------ COLLECTED MATERIAL
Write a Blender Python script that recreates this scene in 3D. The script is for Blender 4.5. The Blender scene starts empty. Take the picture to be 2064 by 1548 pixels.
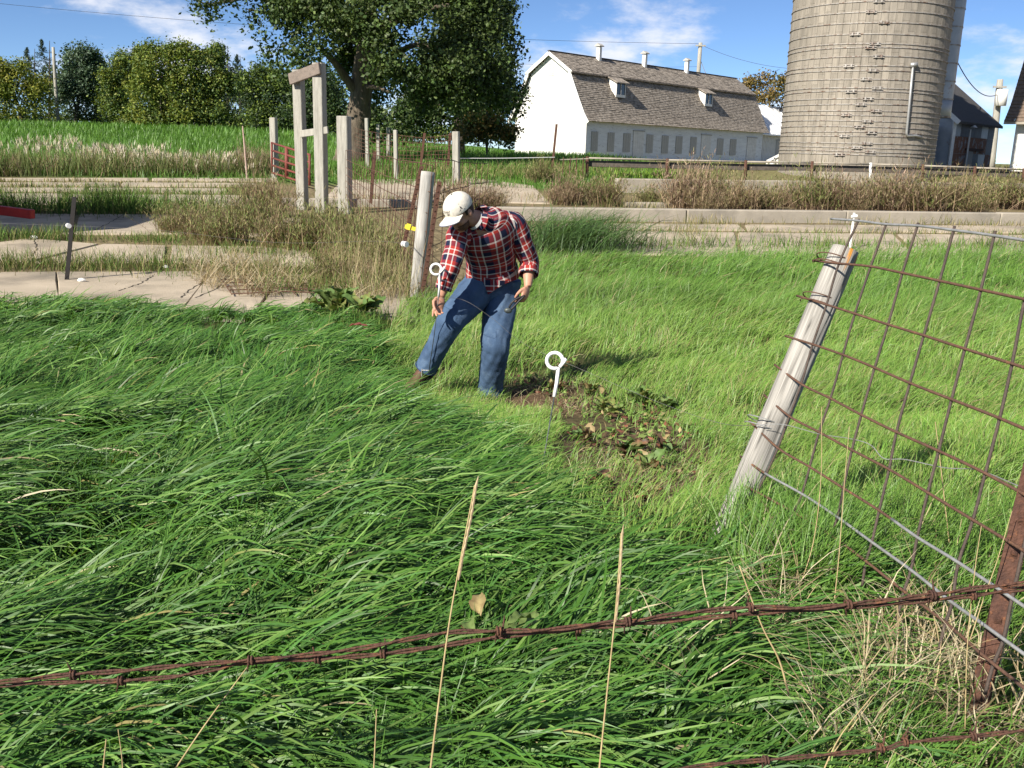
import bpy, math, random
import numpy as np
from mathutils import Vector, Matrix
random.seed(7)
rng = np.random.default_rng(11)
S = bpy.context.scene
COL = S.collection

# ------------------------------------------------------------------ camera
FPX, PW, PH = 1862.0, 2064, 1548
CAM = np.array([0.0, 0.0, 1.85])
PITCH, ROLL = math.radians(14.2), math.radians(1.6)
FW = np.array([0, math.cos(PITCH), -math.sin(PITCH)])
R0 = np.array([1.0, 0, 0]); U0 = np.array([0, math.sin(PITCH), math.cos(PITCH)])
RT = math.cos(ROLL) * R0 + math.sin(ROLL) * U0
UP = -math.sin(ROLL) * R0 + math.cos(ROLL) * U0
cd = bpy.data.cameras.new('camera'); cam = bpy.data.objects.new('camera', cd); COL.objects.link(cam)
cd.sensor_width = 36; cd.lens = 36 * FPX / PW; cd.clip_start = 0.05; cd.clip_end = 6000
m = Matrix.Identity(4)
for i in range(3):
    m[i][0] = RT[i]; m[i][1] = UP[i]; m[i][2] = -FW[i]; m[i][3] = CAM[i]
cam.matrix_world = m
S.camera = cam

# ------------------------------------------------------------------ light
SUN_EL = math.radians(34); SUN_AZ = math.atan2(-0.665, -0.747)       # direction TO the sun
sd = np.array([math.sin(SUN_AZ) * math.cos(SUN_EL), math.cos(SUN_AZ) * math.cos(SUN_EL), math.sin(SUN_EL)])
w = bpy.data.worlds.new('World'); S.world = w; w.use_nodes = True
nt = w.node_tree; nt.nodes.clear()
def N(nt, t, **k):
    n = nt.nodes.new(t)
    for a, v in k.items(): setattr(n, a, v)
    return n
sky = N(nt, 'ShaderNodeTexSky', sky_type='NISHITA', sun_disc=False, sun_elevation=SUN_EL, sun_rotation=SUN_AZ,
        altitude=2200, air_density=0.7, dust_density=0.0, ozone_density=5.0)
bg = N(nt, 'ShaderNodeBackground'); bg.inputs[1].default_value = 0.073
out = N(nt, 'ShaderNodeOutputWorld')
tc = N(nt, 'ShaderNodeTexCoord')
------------
DIRECTION – Quote, please, every line of the material above from its start through the line that has "COL = S.collection", reproducing the words exactly and dropping any images.

FINAL RESULT –
Write a Blender Python script that recreates this scene in 3D. The script is for Blender 4.5. The Blender scene starts empty. Take the picture to be 2064 by 1548 pixels.
import bpy, math, random
import numpy as np
from mathutils import Vector, Matrix
random.seed(7)
rng = np.random.default_rng(11)
S = bpy.context.scene
COL = S.collection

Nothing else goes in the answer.